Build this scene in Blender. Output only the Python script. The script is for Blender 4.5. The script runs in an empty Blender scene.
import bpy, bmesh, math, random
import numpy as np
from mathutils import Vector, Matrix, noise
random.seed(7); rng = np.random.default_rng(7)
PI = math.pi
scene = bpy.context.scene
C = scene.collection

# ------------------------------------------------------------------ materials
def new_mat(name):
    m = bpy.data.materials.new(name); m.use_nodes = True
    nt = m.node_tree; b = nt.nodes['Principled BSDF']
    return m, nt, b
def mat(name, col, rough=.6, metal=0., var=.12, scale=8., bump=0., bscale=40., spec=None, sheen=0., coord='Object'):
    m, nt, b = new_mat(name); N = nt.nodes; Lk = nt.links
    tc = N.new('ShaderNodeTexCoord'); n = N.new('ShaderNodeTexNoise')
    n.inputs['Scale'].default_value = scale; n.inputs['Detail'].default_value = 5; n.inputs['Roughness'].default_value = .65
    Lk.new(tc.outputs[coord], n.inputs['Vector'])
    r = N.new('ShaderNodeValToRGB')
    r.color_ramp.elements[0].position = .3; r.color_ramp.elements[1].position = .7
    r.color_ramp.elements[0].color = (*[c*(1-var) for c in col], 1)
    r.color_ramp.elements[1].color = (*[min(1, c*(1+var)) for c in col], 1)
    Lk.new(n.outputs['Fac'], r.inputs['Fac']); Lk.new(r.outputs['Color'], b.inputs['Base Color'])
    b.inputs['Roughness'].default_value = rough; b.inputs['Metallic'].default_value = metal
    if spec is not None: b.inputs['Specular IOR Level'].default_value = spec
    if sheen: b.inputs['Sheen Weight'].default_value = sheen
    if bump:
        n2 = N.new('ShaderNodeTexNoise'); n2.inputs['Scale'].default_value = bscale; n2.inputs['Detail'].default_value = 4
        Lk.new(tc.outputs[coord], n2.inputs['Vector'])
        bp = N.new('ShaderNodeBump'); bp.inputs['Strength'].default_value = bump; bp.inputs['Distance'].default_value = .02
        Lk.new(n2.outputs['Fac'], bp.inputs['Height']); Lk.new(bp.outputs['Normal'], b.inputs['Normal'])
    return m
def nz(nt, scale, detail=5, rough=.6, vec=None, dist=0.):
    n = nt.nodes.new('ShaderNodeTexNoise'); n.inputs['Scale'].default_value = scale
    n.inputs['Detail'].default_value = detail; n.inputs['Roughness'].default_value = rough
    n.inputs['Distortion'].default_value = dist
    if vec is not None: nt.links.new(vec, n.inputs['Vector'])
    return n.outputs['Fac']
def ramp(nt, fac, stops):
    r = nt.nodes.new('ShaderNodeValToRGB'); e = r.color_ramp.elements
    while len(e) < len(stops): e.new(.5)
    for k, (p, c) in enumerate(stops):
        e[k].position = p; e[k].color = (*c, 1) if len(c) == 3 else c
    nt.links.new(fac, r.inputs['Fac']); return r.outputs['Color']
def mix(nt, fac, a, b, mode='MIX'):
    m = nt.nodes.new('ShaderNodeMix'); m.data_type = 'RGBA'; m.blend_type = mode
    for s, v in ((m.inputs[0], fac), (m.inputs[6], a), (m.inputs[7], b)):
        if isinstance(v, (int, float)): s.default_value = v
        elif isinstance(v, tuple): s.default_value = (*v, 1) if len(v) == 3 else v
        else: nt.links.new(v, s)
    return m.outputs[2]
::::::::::
__REQUIREMENT__
Begin with the first line of the listing and copy exactly through the line that contains "C = scene.collection", please, keeping both ends and leaving out everything after.

__CORRECT RESULT__
Build this scene in Blender. Output only the Python script. The script is for Blender 4.5. The script runs in an empty Blender scene.
import bpy, bmesh, math, random
import numpy as np
from mathutils import Vector, Matrix, noise
random.seed(7); rng = np.random.default_rng(7)
PI = math.pi
scene = bpy.context.scene
C = scene.collection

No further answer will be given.